Since beginning her acting career at the Manchester Royal Exchange Theatre, Sadie Frost has enjoyed a number of film roles on both sides of the camera. So what is it about Zoe Lewis' new play Touched that tempted Frost out of celluloid's clammy embrace and back behind the footlights?
Probably only Frost herself can answer that question. Lewis' writing is accomplished, fluent and frequently very funny, but for a one-woman show Touched places surprisingly few demands on its star.
Frost plays Lesley, a Madonna-obsessed (and slightly dim) 14 year old that grows into a Madonna-obsessed (and slightly dim) student, then career girl. She narrates her growth into adulthood, complete with sexual and other awakenings, in and around a rumpled double bed, a bathroom sink and a huge mirror.
The mirror forms the back wall of the space and the modesty screen for Frost's many costume changes. It's festooned with fairy lights and plastered with pictures of Madonna; when Lesley looks in the mirror, she sees not herself, but her sparkling idol.
(Inexplicably, the publicity material persists in referring to Lesley as "plump". Frost is anything but, and the script makes no mention whatsoever of Lesley's weight.)
Fans of the Queen of Pop will no doubt enjoy Lesley's running commentary on the fluctuating quality of her music, delivered while dressed in versions of her more memorable outfits and punctuated by reconstructions of her most famous dance routines.
Likewise, fans of Frost can enjoy being up close and personal in the intimate Trafalgar Studio 2. But while she's as uninhibited as a stage actor (and Modern Woman) should be - portraying with abandon a young fan's ability to lose herself in the music - the play doesn't allow her to show off anything particularly noteworthy.

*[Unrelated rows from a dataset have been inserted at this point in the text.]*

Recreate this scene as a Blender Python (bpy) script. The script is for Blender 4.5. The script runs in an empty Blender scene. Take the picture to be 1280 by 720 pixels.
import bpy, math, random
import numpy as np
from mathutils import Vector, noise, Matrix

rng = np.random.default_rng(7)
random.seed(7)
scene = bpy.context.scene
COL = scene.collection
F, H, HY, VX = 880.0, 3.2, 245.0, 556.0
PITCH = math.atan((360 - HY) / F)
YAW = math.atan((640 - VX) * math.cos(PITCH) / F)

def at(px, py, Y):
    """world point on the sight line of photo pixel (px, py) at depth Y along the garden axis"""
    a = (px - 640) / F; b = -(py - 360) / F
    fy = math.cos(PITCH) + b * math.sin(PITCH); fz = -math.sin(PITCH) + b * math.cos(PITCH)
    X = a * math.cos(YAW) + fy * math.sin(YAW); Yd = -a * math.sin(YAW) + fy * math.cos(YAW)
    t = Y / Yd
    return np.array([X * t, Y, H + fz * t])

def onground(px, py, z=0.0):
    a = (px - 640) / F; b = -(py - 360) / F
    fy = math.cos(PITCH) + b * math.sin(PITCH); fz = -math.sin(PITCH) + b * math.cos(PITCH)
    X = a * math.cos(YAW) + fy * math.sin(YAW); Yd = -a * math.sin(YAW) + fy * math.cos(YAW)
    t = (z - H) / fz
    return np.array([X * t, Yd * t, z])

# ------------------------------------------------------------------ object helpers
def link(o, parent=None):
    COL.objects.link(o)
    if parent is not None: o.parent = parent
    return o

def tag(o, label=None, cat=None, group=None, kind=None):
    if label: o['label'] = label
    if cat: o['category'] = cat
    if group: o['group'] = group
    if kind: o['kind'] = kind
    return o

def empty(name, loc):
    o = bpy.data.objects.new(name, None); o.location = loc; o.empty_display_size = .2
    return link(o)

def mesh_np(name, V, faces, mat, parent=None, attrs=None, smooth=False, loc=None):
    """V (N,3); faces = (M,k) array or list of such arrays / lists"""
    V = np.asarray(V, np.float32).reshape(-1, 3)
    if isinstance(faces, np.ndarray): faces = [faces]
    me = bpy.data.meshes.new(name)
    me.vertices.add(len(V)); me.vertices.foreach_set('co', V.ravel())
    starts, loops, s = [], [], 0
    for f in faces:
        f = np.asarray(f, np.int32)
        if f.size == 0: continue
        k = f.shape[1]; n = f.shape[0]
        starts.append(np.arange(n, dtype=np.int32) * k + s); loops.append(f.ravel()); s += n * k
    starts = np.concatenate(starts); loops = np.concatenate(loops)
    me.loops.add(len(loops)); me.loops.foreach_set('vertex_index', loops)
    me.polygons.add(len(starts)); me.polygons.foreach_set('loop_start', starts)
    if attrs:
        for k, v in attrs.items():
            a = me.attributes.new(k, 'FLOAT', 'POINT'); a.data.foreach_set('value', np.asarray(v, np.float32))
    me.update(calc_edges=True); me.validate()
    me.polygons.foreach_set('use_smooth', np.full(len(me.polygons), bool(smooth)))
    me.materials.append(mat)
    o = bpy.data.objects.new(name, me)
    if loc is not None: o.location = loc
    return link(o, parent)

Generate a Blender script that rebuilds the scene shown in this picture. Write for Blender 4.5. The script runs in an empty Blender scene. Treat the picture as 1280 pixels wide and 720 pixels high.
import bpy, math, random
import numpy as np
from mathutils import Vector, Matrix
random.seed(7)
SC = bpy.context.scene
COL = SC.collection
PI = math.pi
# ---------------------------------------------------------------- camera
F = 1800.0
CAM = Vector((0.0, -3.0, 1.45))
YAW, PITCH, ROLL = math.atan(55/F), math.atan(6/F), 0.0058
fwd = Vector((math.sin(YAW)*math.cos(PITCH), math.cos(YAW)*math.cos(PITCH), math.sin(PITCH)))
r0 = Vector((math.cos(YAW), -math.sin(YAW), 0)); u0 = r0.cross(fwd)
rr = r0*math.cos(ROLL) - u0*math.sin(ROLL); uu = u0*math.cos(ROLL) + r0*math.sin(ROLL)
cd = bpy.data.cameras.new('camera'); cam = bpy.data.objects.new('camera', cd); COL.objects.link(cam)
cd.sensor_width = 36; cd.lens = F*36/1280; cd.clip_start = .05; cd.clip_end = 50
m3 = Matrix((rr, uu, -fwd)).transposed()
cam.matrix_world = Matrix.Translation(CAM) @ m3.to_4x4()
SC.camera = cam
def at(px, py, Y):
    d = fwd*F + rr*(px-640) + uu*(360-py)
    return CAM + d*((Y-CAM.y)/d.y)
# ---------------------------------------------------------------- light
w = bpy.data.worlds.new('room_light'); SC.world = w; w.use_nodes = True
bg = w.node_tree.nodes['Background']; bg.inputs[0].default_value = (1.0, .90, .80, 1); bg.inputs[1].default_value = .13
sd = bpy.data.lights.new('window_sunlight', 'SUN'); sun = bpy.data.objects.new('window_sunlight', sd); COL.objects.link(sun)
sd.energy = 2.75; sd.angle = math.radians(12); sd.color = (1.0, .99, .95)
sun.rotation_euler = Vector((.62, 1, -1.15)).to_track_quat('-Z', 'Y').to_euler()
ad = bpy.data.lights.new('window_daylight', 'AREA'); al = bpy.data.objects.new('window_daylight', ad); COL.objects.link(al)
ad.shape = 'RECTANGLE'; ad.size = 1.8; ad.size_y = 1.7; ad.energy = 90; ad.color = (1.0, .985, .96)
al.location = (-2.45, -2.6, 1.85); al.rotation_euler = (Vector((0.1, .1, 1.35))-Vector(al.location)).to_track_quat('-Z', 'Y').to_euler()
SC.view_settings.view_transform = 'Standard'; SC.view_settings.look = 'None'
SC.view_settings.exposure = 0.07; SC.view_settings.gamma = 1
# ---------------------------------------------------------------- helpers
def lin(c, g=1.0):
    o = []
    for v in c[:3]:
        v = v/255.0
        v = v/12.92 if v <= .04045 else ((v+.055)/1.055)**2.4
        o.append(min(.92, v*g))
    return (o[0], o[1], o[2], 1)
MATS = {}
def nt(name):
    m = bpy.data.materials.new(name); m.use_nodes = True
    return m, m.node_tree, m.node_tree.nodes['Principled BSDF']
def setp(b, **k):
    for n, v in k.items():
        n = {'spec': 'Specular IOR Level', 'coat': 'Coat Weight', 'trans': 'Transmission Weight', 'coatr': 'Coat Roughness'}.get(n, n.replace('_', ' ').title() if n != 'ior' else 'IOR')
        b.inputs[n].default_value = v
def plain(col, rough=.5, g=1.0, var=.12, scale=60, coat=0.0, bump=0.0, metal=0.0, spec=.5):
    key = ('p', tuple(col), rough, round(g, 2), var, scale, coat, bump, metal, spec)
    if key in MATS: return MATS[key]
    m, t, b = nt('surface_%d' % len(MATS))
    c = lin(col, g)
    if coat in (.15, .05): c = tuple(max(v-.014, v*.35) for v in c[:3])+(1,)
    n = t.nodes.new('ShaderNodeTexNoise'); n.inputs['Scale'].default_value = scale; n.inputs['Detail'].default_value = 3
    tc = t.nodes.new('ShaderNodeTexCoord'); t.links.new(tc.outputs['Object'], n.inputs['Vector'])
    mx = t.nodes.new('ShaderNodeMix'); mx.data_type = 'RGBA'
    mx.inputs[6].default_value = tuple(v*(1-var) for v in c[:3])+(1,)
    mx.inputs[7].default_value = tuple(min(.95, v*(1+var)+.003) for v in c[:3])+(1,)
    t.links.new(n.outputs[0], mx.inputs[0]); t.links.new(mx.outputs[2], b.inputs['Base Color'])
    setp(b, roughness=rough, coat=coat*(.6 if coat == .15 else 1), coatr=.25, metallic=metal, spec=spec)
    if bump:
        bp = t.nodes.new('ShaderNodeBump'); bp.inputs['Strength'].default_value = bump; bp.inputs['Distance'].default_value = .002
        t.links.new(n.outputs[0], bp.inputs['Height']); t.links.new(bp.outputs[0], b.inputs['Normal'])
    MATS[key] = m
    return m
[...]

The problem is Lesley's fixation with Madonna. Which, unfortunately, is the premise around which her characterisation revolves.
Madonna stands in for the concept of the Modern Woman from the 80s until today. Her many reinventions symbolise the chameleonic properties ascribed the Modern Woman by the changing expectations of society.
So Lesley makes all the important decisions in her life - when to lose her virginity; whether to choose marriage or career prospects; her sexuality - on the basis of Madonna lyrics. Which is such a monumentally stupid idea that we're disinclined to feel sympathetic when those decisions inevitably backfire.
Frost is to be commended for at least making Lesley engaging to watch - though the conversational style of Lewis' writing and the small performance space, which allows for plenty of conspiratorial eye contact with the audience, make her task that much easier.
Most troubling is the apparent conclusion that Lesley would have led a happier life had she settled down in her hometown with the first man she slept with, instead of pursuing her (admittedly facile) ambitions to London and New York.
While Lesley seems happy to acknowledge the might-have-beens and move on, the positioning of that throwaway suggestion right before the house lights ensures that it sticks in the audience's minds on the way home.
Of course, it's only a point of view - but as a conclusion to a play awash with images and doctrines of Women's Liberation, it feels a little self-contradictory.